Freilich ist das Projekt ist ein verkehrspolitisches Utopia, und die – fachlich sehr versierten – IGEB-Experten sagen selbst: Es würde sehr, sehr teuer. Nur finden Tschepe und Co., dass man schon mitdenken muss, was vielleicht jetzt noch nach fiebrigen Visionen à la Helmut Schmidt klingt. Denn verbauen kann man sich so etwas ganz schnell. Schon die bereits erfolgte Verlängerung der A100 nach Treptow macht das Ganze viel komplizierter als unbedingt nötig.
„Es ist gewissermaßen ein Prüfauftrag an die Politik“, so Tschepe. „Auch wenn es erst in 50 Jahren realisiert werden sollte.“ Zumindest bei den Grünen gibt es dafür gewisse Sympathien: „Eine interessante Idee“, findet Matthias Dittmer, Sprecher der Landesarbeitsgemeinschaft (LAG) Mobilität. Für absolut vordringlich hält er es jedoch, den zweiten Nord-Süd-Tunnel „mit Hochdruck“ voranzutreiben.

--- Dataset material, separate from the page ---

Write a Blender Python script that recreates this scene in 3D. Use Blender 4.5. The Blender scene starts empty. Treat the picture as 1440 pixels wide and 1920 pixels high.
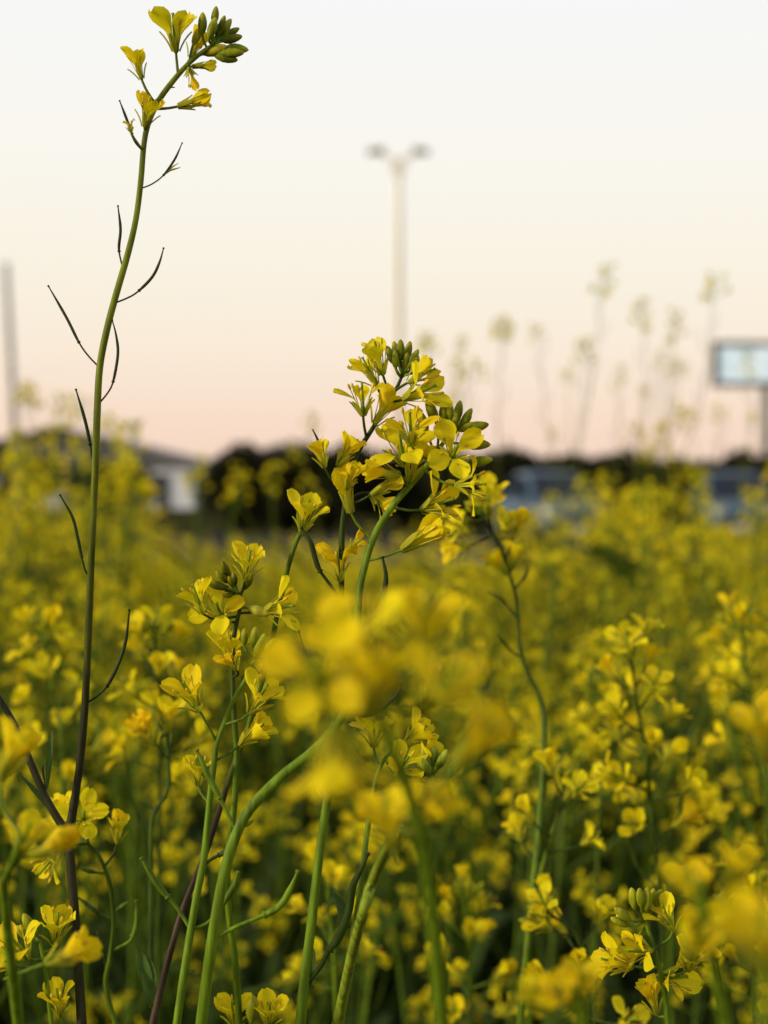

Alle S-Bahn-Linien müssten in der Innenstadt künftig im 5-Minuten-Takt fahren.
Für seine Utopie einer Kreuzberg-S-Bahn hat sich der Fahrgastverband übrigens schon einen Namen ausgedacht: „S6“ soll die Zukunftslinie ganz prosaisch heißen. Die Nummer ist derzeit nämlich nicht belegt.